▶ INFORMATION PROVIDED
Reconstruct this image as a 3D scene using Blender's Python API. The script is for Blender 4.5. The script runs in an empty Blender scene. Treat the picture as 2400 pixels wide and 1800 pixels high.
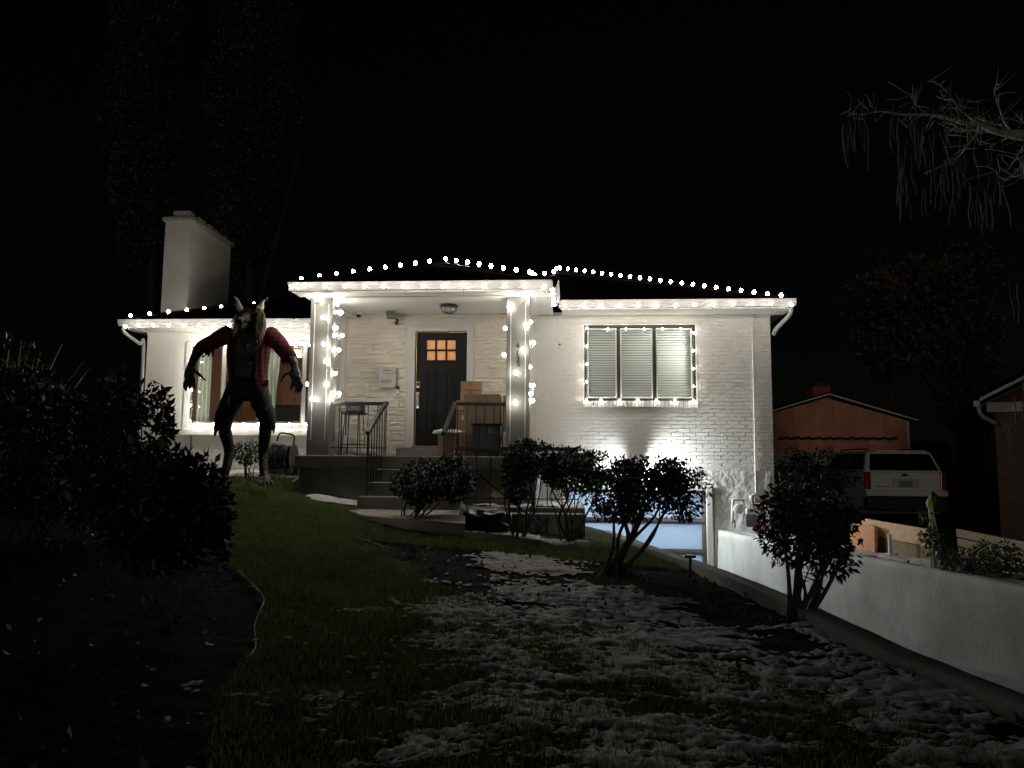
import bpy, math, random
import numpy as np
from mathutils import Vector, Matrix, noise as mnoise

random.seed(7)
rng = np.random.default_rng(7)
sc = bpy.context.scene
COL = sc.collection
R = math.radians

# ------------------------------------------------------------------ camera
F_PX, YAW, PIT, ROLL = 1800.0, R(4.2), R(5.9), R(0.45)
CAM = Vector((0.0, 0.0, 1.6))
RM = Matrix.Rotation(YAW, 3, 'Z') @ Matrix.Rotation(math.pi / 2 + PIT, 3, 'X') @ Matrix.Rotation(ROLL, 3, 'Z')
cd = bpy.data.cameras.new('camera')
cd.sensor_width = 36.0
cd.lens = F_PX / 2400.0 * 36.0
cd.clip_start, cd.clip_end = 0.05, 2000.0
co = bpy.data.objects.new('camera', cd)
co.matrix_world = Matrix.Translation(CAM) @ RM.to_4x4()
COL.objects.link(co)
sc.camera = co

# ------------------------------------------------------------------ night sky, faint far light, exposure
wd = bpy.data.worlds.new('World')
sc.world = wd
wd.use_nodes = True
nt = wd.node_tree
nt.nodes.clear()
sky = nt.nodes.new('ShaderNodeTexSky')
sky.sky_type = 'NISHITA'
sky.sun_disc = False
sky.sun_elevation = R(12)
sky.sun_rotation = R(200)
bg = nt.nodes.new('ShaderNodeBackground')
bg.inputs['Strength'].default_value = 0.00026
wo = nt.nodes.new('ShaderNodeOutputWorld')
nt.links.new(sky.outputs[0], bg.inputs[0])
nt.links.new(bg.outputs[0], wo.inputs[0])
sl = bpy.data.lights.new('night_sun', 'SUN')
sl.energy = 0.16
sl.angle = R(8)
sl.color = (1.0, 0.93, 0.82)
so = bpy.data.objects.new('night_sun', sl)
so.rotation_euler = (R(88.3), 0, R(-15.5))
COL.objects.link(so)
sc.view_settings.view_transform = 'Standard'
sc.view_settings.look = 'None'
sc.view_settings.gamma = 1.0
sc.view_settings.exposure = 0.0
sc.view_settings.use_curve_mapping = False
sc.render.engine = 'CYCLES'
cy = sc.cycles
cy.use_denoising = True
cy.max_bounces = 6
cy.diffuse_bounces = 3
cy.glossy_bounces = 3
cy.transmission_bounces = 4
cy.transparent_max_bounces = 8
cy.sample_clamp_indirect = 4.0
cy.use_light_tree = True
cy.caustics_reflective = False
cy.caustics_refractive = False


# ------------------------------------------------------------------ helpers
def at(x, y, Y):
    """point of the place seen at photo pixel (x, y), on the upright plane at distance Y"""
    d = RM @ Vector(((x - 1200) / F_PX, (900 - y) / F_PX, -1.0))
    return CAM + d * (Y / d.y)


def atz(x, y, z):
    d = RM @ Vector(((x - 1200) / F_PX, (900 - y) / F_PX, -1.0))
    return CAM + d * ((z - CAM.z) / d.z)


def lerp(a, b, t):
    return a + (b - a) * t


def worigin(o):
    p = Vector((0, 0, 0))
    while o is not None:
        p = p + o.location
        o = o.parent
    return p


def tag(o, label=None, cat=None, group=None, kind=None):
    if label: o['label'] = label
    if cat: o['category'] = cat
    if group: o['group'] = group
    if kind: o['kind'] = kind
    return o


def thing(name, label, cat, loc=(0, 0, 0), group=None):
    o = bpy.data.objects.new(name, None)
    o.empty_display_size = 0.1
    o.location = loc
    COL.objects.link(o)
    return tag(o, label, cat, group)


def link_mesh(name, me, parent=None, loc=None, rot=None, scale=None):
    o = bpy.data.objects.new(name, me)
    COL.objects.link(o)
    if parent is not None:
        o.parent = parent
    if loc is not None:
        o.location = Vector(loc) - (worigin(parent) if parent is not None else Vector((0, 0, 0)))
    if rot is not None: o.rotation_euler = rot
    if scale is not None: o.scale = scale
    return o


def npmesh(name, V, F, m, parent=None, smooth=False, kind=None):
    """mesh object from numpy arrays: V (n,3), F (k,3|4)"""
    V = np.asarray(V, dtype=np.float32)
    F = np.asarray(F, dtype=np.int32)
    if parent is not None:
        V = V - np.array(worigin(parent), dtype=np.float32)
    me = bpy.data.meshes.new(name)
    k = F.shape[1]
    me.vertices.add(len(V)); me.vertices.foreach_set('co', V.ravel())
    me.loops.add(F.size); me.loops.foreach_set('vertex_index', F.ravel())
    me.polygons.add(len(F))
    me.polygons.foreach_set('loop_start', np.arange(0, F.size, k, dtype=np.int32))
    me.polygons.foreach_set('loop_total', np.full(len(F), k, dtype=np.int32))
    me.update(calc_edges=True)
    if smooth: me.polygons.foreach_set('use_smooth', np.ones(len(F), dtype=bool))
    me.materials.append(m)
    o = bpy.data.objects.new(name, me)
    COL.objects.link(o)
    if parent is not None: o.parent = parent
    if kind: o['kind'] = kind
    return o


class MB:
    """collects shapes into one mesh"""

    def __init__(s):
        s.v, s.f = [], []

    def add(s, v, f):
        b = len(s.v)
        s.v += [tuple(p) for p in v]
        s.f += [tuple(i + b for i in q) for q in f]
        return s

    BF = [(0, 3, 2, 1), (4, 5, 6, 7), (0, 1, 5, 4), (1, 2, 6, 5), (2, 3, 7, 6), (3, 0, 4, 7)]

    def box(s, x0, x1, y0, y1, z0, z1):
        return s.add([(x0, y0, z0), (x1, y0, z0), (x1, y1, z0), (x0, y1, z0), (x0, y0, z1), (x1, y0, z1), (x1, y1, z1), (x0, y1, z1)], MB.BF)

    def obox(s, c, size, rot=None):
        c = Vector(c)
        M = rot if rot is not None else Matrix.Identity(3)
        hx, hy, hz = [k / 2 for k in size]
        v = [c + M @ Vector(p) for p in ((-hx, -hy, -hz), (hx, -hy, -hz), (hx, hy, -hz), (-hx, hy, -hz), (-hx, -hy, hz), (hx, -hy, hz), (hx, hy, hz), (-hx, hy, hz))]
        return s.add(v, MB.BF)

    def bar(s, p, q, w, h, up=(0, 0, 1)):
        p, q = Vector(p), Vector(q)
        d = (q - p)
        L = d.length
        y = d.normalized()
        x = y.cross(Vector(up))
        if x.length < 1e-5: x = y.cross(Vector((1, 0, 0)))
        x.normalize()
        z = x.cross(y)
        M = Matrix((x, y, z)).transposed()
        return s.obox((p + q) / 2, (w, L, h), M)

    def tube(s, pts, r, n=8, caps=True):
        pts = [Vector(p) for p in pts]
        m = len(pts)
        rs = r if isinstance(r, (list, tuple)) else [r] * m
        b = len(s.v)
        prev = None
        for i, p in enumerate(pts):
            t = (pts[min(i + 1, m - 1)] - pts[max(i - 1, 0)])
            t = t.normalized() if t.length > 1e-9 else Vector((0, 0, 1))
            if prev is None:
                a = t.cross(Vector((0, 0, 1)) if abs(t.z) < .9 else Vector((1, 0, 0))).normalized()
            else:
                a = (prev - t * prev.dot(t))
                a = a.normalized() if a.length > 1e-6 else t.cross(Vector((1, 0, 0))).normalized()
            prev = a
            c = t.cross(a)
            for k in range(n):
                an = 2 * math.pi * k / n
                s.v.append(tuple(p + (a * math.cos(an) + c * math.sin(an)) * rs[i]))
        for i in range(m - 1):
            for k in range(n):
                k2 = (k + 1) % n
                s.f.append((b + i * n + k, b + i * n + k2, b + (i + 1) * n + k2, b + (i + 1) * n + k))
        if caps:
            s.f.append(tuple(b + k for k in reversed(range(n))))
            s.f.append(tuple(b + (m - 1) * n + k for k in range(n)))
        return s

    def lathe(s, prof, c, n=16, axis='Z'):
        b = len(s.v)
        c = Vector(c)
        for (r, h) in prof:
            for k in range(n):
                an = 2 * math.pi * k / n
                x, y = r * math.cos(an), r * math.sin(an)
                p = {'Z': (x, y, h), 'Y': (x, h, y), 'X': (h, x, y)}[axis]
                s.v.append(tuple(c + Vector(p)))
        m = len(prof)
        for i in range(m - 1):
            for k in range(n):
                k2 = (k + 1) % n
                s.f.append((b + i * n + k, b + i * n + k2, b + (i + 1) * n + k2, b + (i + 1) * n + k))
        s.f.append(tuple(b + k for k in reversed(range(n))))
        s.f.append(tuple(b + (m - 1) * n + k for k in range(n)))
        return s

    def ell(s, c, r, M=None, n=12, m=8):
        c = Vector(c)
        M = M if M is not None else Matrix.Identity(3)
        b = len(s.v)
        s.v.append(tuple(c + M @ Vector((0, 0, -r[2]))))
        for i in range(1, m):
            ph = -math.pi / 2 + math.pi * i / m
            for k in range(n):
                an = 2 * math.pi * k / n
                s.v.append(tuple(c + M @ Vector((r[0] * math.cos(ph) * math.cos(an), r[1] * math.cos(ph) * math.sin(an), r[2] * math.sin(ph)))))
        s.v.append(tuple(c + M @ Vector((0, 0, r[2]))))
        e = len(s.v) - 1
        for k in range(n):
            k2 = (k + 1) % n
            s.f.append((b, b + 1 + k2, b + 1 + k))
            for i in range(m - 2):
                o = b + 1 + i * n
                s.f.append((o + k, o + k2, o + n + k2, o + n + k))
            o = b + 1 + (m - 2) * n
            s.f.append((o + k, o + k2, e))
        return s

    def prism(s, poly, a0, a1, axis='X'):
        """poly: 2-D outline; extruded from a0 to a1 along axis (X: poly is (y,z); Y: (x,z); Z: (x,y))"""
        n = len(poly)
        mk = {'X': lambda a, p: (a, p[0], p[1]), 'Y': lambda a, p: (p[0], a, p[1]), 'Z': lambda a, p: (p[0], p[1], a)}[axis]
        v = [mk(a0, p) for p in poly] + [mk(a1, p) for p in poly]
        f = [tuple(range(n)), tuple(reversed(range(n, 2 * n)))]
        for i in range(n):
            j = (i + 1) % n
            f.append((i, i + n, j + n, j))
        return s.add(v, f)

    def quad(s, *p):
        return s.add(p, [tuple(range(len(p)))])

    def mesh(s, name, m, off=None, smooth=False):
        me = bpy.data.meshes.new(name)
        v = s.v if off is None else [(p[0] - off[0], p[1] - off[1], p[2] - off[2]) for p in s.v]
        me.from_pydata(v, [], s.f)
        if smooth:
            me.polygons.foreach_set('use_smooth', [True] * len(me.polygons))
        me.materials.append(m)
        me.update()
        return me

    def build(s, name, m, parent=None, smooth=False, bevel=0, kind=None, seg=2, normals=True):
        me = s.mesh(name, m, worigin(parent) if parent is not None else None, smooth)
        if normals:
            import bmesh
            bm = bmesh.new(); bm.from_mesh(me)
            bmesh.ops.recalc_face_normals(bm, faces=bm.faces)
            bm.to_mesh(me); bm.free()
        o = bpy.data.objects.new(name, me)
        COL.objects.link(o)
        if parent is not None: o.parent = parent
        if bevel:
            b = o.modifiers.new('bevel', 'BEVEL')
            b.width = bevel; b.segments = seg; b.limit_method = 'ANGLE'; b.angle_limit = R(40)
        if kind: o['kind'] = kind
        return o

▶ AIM
Go through the listing above and list every line that has the word "scene".

▶ COMPLETED TASK
Reconstruct this image as a 3D scene using Blender's Python API. The script is for Blender 4.5. The script runs in an empty Blender scene. Treat the picture as 2400 pixels wide and 1800 pixels high.
sc = bpy.context.scene